Night Film

By Marisha Pessl
Published on August 20th 2013
Published by Random House
Source: Purchased
On a damp October night, beautiful young Ashley Cordova is found dead in an abandoned warehouse in lower Manhattan. Though her death is ruled a suicide, veteran investigative journalist Scott McGrath suspects otherwise. As he probes the strange circumstances surrounding Ashley’s life and death, McGrath comes face-to-face with the legacy of her father: the legendary, reclusive cult-horror-film director Stanislas Cordova—a man who hasn’t been seen in public for more than thirty years.

For McGrath, another death connected to this seemingly cursed family dynasty seems more than just a coincidence. Though much has been written about Cordova’s dark and unsettling films, very little is known about the man himself.

Driven by revenge, curiosity, and a need for the truth, McGrath, with the aid of two strangers, is drawn deeper and deeper into Cordova’s eerie, hypnotic world.

The last time he got close to exposing the director, McGrath lost his marriage and his career. This time he might lose even more.

Night Film, the gorgeously written, spellbinding new novel by the dazzlingly inventive Marisha Pessl, will hold you in suspense until you turn the final page.
Chantaal's Review...


Night Film is a weird beast.

One part detective story, one part chillfest, it blends different genres with no problem at all - and that’s what I loved most about it, I think. Pessl so expertly blends the weirdness into the detective story that, even as the main character questions the supernatural events, it feels natural. And really, really creepy.

The mixed media aspect of the novel works well. Between website screenshots, newspaper articles and photos, the additional media worked well to help flesh out the world and characters without taking the place of the actual storytelling. You could easily read the novel without those aspects and it would still be great - you just wouldn’t have that extra in-depth look at the characters.

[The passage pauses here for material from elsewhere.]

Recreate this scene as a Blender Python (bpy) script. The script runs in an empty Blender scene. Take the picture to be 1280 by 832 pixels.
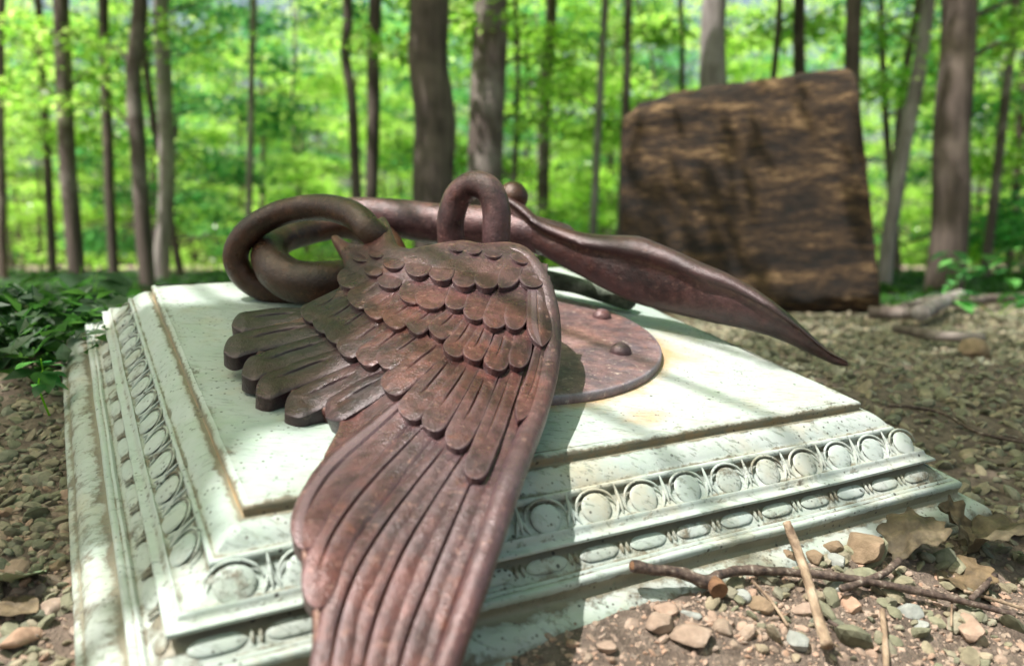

It’s tough writing much more of this review, simply because so much of the novel works in not knowing what’s coming. There aren’t any big scares in the images (except for one relatively innocent picture that creeped me out so much more than it should have), but so much of the novel’s power lies in following the main characters as the story unwinds to its conclusion.

And even as it ended and I turned off my Nook, I still wanted so much more.